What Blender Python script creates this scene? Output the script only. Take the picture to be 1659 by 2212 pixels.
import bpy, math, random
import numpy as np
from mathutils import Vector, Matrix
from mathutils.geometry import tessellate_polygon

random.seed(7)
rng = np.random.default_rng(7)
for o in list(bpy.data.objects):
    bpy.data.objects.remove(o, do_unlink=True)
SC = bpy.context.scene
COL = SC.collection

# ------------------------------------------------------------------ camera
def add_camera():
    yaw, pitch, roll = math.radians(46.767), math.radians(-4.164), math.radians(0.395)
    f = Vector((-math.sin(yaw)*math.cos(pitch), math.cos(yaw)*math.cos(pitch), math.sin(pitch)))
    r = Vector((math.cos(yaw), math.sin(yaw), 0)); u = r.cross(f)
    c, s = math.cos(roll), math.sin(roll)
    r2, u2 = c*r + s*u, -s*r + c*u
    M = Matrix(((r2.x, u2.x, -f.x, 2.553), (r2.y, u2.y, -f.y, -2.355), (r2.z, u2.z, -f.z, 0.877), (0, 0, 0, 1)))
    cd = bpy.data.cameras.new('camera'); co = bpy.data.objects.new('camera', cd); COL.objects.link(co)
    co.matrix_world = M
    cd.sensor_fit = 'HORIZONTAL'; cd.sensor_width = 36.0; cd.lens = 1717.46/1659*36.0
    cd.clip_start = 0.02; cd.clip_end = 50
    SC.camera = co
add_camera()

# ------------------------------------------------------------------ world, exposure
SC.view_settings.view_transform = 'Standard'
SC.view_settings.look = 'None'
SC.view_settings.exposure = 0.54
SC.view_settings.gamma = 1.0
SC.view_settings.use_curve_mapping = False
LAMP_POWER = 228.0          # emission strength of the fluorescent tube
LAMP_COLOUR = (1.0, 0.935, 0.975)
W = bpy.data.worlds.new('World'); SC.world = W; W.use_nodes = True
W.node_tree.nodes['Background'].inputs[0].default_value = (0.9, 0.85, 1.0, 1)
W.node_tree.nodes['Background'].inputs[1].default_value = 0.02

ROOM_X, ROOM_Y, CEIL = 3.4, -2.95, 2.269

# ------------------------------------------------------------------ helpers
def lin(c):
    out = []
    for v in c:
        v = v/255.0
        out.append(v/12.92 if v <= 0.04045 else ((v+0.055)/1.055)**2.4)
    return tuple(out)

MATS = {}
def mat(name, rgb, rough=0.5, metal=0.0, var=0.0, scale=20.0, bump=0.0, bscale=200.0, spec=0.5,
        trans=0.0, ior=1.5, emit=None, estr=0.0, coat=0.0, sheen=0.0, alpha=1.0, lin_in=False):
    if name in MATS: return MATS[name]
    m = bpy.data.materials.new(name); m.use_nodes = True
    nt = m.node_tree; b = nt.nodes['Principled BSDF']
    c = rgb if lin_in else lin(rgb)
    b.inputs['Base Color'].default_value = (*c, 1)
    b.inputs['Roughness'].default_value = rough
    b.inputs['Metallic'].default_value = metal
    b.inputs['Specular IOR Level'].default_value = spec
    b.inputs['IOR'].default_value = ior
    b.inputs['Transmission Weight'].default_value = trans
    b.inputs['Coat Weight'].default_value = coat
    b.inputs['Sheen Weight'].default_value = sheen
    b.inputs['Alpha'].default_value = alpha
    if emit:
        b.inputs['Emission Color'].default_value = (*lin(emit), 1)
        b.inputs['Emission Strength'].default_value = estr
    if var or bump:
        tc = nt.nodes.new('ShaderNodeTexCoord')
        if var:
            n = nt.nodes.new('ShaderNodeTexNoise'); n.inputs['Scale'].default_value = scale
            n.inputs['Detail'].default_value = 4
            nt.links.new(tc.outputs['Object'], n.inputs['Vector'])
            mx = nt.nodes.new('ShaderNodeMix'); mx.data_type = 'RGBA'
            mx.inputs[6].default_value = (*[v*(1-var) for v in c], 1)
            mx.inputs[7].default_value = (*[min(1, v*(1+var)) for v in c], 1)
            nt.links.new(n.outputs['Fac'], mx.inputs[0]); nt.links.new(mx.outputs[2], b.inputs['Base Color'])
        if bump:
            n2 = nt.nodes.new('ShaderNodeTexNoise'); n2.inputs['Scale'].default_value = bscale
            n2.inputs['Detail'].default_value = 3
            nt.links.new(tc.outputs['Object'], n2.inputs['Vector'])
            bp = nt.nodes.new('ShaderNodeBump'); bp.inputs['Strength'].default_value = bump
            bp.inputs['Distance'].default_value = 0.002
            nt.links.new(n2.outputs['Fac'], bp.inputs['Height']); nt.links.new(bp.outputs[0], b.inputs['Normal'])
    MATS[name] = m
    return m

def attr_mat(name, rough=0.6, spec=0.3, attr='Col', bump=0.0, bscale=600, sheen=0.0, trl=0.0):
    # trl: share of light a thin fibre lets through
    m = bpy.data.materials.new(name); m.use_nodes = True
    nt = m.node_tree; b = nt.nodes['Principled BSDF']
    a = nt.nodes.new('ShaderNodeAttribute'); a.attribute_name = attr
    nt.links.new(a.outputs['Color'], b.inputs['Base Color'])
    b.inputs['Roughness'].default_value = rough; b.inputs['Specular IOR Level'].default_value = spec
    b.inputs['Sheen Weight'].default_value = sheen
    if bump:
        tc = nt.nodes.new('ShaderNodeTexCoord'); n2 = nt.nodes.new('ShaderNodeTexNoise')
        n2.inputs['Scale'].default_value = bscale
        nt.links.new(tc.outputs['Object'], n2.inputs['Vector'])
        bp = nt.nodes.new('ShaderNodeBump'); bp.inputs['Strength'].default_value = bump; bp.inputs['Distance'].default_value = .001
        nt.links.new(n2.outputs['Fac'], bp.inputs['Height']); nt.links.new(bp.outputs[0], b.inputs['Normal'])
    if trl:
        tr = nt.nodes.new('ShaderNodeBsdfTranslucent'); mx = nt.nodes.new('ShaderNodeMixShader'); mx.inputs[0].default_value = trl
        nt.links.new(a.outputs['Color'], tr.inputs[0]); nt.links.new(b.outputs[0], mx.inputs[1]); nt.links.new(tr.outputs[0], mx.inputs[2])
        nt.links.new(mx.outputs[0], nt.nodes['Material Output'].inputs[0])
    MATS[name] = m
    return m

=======

Your task is to print the whole listing again exactly.

■ Completed exercise
What Blender Python script creates this scene? Output the script only. Take the picture to be 1659 by 2212 pixels.
import bpy, math, random
import numpy as np
from mathutils import Vector, Matrix
from mathutils.geometry import tessellate_polygon

random.seed(7)
rng = np.random.default_rng(7)
for o in list(bpy.data.objects):
    bpy.data.objects.remove(o, do_unlink=True)
SC = bpy.context.scene
COL = SC.collection

# ------------------------------------------------------------------ camera
def add_camera():
    yaw, pitch, roll = math.radians(46.767), math.radians(-4.164), math.radians(0.395)
    f = Vector((-math.sin(yaw)*math.cos(pitch), math.cos(yaw)*math.cos(pitch), math.sin(pitch)))
    r = Vector((math.cos(yaw), math.sin(yaw), 0)); u = r.cross(f)
    c, s = math.cos(roll), math.sin(roll)
    r2, u2 = c*r + s*u, -s*r + c*u
    M = Matrix(((r2.x, u2.x, -f.x, 2.553), (r2.y, u2.y, -f.y, -2.355), (r2.z, u2.z, -f.z, 0.877), (0, 0, 0, 1)))
    cd = bpy.data.cameras.new('camera'); co = bpy.data.objects.new('camera', cd); COL.objects.link(co)
    co.matrix_world = M
    cd.sensor_fit = 'HORIZONTAL'; cd.sensor_width = 36.0; cd.lens = 1717.46/1659*36.0
    cd.clip_start = 0.02; cd.clip_end = 50
    SC.camera = co
add_camera()

# ------------------------------------------------------------------ world, exposure
SC.view_settings.view_transform = 'Standard'
SC.view_settings.look = 'None'
SC.view_settings.exposure = 0.54
SC.view_settings.gamma = 1.0
SC.view_settings.use_curve_mapping = False
LAMP_POWER = 228.0          # emission strength of the fluorescent tube
LAMP_COLOUR = (1.0, 0.935, 0.975)
W = bpy.data.worlds.new('World'); SC.world = W; W.use_nodes = True
W.node_tree.nodes['Background'].inputs[0].default_value = (0.9, 0.85, 1.0, 1)
W.node_tree.nodes['Background'].inputs[1].default_value = 0.02

ROOM_X, ROOM_Y, CEIL = 3.4, -2.95, 2.269

# ------------------------------------------------------------------ helpers
def lin(c):
    out = []
    for v in c:
        v = v/255.0
        out.append(v/12.92 if v <= 0.04045 else ((v+0.055)/1.055)**2.4)
    return tuple(out)

MATS = {}
def mat(name, rgb, rough=0.5, metal=0.0, var=0.0, scale=20.0, bump=0.0, bscale=200.0, spec=0.5,
        trans=0.0, ior=1.5, emit=None, estr=0.0, coat=0.0, sheen=0.0, alpha=1.0, lin_in=False):
    if name in MATS: return MATS[name]
    m = bpy.data.materials.new(name); m.use_nodes = True
    nt = m.node_tree; b = nt.nodes['Principled BSDF']
    c = rgb if lin_in else lin(rgb)
    b.inputs['Base Color'].default_value = (*c, 1)
    b.inputs['Roughness'].default_value = rough
    b.inputs['Metallic'].default_value = metal
    b.inputs['Specular IOR Level'].default_value = spec
    b.inputs['IOR'].default_value = ior
    b.inputs['Transmission Weight'].default_value = trans
    b.inputs['Coat Weight'].default_value = coat
    b.inputs['Sheen Weight'].default_value = sheen
    b.inputs['Alpha'].default_value = alpha
    if emit:
        b.inputs['Emission Color'].default_value = (*lin(emit), 1)
        b.inputs['Emission Strength'].default_value = estr
    if var or bump:
        tc = nt.nodes.new('ShaderNodeTexCoord')
        if var:
            n = nt.nodes.new('ShaderNodeTexNoise'); n.inputs['Scale'].default_value = scale
            n.inputs['Detail'].default_value = 4
            nt.links.new(tc.outputs['Object'], n.inputs['Vector'])
            mx = nt.nodes.new('ShaderNodeMix'); mx.data_type = 'RGBA'
            mx.inputs[6].default_value = (*[v*(1-var) for v in c], 1)
            mx.inputs[7].default_value = (*[min(1, v*(1+var)) for v in c], 1)
            nt.links.new(n.outputs['Fac'], mx.inputs[0]); nt.links.new(mx.outputs[2], b.inputs['Base Color'])
        if bump:
            n2 = nt.nodes.new('ShaderNodeTexNoise'); n2.inputs['Scale'].default_value = bscale
            n2.inputs['Detail'].default_value = 3
            nt.links.new(tc.outputs['Object'], n2.inputs['Vector'])
            bp = nt.nodes.new('ShaderNodeBump'); bp.inputs['Strength'].default_value = bump
            bp.inputs['Distance'].default_value = 0.002
            nt.links.new(n2.outputs['Fac'], bp.inputs['Height']); nt.links.new(bp.outputs[0], b.inputs['Normal'])
    MATS[name] = m
    return m

def attr_mat(name, rough=0.6, spec=0.3, attr='Col', bump=0.0, bscale=600, sheen=0.0, trl=0.0):
    # trl: share of light a thin fibre lets through
    m = bpy.data.materials.new(name); m.use_nodes = True
    nt = m.node_tree; b = nt.nodes['Principled BSDF']
    a = nt.nodes.new('ShaderNodeAttribute'); a.attribute_name = attr
    nt.links.new(a.outputs['Color'], b.inputs['Base Color'])
    b.inputs['Roughness'].default_value = rough; b.inputs['Specular IOR Level'].default_value = spec
    b.inputs['Sheen Weight'].default_value = sheen
    if bump:
        tc = nt.nodes.new('ShaderNodeTexCoord'); n2 = nt.nodes.new('ShaderNodeTexNoise')
        n2.inputs['Scale'].default_value = bscale
        nt.links.new(tc.outputs['Object'], n2.inputs['Vector'])
        bp = nt.nodes.new('ShaderNodeBump'); bp.inputs['Strength'].default_value = bump; bp.inputs['Distance'].default_value = .001
        nt.links.new(n2.outputs['Fac'], bp.inputs['Height']); nt.links.new(bp.outputs[0], b.inputs['Normal'])
    if trl:
        tr = nt.nodes.new('ShaderNodeBsdfTranslucent'); mx = nt.nodes.new('ShaderNodeMixShader'); mx.inputs[0].default_value = trl
        nt.links.new(a.outputs['Color'], tr.inputs[0]); nt.links.new(b.outputs[0], mx.inputs[1]); nt.links.new(tr.outputs[0], mx.inputs[2])
        nt.links.new(mx.outputs[0], nt.nodes['Material Output'].inputs[0])
    MATS[name] = m
    return m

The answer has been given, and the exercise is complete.